Friday 21 February 2020

God, it's twelve years since I started this blog. What on earth was I thinking?

A way of explaining myself to me by dressing up as a penguin.

Or, perhaps, a way of explaining myself to her.

Call it an obsession if you must but I scarce had designs of that nature, despite what her husband might have thought. Oh, how I long for your smile; merely your smile.

Ten years on and I can still feel your smile. How your face would radiate the glow of friendship; nothing more. A delicate drizzle on a balmy summer's eve. 'Sometimes I feel like a motherless child . . .' There was nothing more.

I thought this to be a long, philosophical treatise on the whichness of the why but instead it turns out to be a plaintive cry to a woman (or women) who has (have) long since gone.

So, instead, I give you a poem. 'Ulrike' is but a name; it is not her real name. The circumstances are real and perhaps mirror an evening 'in the pub' but who is to tell. She invited me round for an evening's quiet solitude; it was nothing more, A gesture of friendship; no more was on offer even if I had managed to summon the courage to act.

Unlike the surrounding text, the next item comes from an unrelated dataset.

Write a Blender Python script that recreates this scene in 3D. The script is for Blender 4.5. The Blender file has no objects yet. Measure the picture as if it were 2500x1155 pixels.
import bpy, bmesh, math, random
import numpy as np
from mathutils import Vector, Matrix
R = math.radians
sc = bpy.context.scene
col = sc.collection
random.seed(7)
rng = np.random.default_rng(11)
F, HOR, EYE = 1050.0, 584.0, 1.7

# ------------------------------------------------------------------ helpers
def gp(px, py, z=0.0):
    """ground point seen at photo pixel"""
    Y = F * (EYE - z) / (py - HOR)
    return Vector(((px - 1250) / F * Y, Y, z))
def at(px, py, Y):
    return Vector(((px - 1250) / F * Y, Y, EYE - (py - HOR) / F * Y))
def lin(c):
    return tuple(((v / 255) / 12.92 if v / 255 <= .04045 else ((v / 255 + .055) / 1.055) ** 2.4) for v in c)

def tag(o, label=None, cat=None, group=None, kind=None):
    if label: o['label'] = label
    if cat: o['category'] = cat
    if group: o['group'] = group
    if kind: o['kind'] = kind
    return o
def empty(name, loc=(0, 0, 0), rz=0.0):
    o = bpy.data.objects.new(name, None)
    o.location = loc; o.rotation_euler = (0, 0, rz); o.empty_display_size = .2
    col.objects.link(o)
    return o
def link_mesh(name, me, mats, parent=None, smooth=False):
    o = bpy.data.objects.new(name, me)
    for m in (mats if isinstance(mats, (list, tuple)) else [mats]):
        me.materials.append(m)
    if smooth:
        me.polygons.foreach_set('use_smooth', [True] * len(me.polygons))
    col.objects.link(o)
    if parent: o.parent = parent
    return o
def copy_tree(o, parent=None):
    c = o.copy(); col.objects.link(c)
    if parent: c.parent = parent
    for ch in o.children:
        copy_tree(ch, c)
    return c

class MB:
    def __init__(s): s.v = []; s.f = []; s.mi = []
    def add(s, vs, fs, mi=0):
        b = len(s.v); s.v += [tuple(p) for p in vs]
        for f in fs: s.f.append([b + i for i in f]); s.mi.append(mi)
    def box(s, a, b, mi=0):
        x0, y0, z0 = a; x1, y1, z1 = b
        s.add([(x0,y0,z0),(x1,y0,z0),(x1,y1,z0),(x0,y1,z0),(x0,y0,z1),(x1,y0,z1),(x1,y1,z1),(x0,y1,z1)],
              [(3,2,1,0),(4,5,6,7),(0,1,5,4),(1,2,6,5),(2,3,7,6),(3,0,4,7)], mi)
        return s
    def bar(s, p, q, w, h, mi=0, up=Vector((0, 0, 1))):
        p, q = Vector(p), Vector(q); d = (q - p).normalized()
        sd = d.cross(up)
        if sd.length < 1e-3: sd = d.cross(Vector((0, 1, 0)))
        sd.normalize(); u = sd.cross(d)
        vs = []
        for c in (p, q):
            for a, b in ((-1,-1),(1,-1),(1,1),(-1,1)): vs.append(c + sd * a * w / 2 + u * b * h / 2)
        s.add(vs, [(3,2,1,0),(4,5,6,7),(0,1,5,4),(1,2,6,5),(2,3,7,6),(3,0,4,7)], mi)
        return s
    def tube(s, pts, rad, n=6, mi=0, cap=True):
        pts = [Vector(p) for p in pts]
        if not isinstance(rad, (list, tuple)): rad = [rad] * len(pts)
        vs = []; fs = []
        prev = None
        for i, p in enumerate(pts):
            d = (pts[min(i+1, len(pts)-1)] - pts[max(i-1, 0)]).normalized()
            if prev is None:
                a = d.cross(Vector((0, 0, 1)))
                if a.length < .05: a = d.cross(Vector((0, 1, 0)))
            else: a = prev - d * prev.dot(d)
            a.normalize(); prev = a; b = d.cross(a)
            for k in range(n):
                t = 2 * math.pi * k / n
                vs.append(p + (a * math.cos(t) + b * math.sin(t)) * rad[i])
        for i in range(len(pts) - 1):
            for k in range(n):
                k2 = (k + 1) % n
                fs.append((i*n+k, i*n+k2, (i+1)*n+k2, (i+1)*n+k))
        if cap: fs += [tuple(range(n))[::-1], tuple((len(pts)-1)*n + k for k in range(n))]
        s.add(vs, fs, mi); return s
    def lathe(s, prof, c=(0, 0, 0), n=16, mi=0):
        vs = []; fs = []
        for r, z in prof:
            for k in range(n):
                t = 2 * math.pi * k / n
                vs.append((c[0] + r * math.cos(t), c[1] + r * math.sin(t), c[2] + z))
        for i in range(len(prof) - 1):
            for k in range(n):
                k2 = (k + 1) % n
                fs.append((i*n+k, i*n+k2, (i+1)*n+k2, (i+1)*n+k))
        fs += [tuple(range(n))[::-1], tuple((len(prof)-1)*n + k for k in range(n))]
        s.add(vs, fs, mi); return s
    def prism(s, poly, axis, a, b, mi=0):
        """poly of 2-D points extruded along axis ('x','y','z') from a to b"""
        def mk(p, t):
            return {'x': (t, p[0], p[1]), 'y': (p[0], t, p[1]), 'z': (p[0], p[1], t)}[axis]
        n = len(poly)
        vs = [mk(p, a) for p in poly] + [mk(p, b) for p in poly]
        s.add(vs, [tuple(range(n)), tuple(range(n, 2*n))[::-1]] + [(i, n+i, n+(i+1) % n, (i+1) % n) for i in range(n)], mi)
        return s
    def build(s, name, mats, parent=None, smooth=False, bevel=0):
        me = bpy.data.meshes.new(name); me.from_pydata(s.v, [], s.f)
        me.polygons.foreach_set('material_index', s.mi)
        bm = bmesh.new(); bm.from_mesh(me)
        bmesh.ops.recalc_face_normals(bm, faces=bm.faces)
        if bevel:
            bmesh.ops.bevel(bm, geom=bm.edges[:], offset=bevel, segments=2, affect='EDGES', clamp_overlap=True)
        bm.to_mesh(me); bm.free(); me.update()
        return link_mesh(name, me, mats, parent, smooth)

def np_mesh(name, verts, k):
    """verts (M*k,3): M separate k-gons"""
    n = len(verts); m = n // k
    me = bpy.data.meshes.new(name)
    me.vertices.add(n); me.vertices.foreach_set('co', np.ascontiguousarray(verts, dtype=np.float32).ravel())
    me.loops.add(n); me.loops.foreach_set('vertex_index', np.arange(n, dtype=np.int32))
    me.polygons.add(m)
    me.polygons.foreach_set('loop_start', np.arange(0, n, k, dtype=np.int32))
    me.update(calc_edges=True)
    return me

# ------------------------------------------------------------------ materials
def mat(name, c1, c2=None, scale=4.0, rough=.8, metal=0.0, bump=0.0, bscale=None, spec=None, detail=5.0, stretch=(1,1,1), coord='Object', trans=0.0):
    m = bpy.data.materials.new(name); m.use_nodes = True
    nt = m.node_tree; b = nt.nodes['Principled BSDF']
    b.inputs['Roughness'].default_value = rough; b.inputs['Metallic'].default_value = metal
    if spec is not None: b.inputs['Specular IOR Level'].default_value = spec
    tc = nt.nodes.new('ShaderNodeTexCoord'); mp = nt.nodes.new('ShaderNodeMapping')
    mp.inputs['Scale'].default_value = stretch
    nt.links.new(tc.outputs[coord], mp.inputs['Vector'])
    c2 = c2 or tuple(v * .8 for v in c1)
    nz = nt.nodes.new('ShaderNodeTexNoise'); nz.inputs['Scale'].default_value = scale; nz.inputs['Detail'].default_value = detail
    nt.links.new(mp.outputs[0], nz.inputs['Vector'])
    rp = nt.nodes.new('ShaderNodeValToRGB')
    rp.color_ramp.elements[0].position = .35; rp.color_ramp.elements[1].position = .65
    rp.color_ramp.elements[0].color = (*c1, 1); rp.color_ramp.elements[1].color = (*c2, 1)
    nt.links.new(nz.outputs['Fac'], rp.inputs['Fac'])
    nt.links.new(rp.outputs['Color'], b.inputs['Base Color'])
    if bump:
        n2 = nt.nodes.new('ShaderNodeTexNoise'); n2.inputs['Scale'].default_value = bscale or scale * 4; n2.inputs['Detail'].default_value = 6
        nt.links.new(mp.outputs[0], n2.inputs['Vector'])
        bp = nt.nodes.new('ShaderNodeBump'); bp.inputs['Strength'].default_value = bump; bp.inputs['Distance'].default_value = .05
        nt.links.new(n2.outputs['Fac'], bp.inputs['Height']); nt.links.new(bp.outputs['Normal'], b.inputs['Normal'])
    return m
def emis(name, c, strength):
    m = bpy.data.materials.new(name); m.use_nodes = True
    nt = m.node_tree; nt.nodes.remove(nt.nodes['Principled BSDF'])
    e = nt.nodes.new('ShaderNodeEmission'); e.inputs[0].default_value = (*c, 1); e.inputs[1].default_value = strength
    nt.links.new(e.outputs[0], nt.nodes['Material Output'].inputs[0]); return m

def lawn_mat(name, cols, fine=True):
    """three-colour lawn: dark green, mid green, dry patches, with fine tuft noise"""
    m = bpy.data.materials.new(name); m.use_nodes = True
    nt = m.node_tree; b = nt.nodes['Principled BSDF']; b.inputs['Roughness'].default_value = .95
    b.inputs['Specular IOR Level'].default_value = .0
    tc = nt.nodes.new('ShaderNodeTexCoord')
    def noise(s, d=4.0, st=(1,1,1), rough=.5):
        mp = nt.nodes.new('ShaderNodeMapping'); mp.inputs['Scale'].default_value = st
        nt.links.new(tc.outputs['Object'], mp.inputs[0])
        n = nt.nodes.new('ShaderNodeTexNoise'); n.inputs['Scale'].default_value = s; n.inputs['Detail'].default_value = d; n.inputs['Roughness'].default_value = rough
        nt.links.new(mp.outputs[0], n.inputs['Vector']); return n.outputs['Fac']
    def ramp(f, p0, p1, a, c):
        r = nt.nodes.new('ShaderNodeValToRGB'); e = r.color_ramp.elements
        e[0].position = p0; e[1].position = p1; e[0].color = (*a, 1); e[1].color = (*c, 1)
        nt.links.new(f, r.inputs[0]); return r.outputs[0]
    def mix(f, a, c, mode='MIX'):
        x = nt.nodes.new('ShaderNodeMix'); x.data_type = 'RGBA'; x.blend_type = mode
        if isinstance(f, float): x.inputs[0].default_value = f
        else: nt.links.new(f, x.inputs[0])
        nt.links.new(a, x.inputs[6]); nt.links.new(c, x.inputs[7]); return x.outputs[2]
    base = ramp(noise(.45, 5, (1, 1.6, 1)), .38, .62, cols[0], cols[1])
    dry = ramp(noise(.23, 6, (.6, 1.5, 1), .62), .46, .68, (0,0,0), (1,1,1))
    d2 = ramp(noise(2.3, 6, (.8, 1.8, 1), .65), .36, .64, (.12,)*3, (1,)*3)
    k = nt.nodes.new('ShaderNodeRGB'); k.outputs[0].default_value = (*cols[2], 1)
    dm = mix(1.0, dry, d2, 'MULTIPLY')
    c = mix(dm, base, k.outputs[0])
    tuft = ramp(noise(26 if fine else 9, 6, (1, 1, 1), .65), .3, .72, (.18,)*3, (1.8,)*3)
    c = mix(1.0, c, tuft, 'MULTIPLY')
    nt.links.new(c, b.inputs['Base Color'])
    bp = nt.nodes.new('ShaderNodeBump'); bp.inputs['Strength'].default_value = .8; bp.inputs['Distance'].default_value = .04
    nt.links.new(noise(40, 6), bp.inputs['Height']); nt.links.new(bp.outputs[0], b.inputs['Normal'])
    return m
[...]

I seldom write poetry; prose has always been more to my liking. I don't like the rigour that poetry forces upon you. The telling of tales couched in the despair, which I often feel, I find suits me better. I find a certain solace in pouring my heart out in words that no-one but me will ever understand.

I scarce know why this minor piece of trivia should be recalled some thirty years later or why it should promote a poem. I only wanted to help. If that involved tipping copious quantities of Cognac down her throat; then so be it.

Perhaps, that is the key. Not lust or passion but simple friendship. Between a man and a woman is such a thing possible?

For Ulrike



In a fumbling ecstasy of panic and dread, I sit;

A cross-legged, chequered harlequin on the wooden floor.

There is but only a bed for homely comfort and yet,

Wrapped in your shrouds of stark, eburnean probity,



You sit there and, out of fear, I cannot.



I drink the dregs, the bitter lees of the grape, leftover wine;

A vinegared sponge to test and torment the faithful.

Sour, faintly green it dances around my tongue and yet,

Little of Terpsichoré remains in this moonlight



And in my mind, I long for Carolina. 



Your tousled, mousy hair frames your delicate, button nose,

Those long, ivory legs, your toes’ gentle inward curl,

They sing to me in voiceless contraltos, beckoning yet;

A mute Circe tempts once more noble, brave Ulysses



And perhaps I too should now be leaving. 



For it is past-midnight late and I am no longer fun;

It is past the time for laughter, Plato, Socrates.

Coffee would be welcome but I fear I must decline yet;

Alone abed, Argus lies dozing, awaiting me;



You still wear propriety as a caul.



I’d happily trade Xeno for nights of unbridled passion,

Pay any price to lie in your arms, damning the dog.

It would take but a single move, white knight to queen three, check

But I lack the courage for boldness, to gamble all



And any excuse is better than none.



None better, the final, only resort;

Unremitting, terminal aloofness.

It doesn't rhyme but at least it scans; seven, nine with a full stop!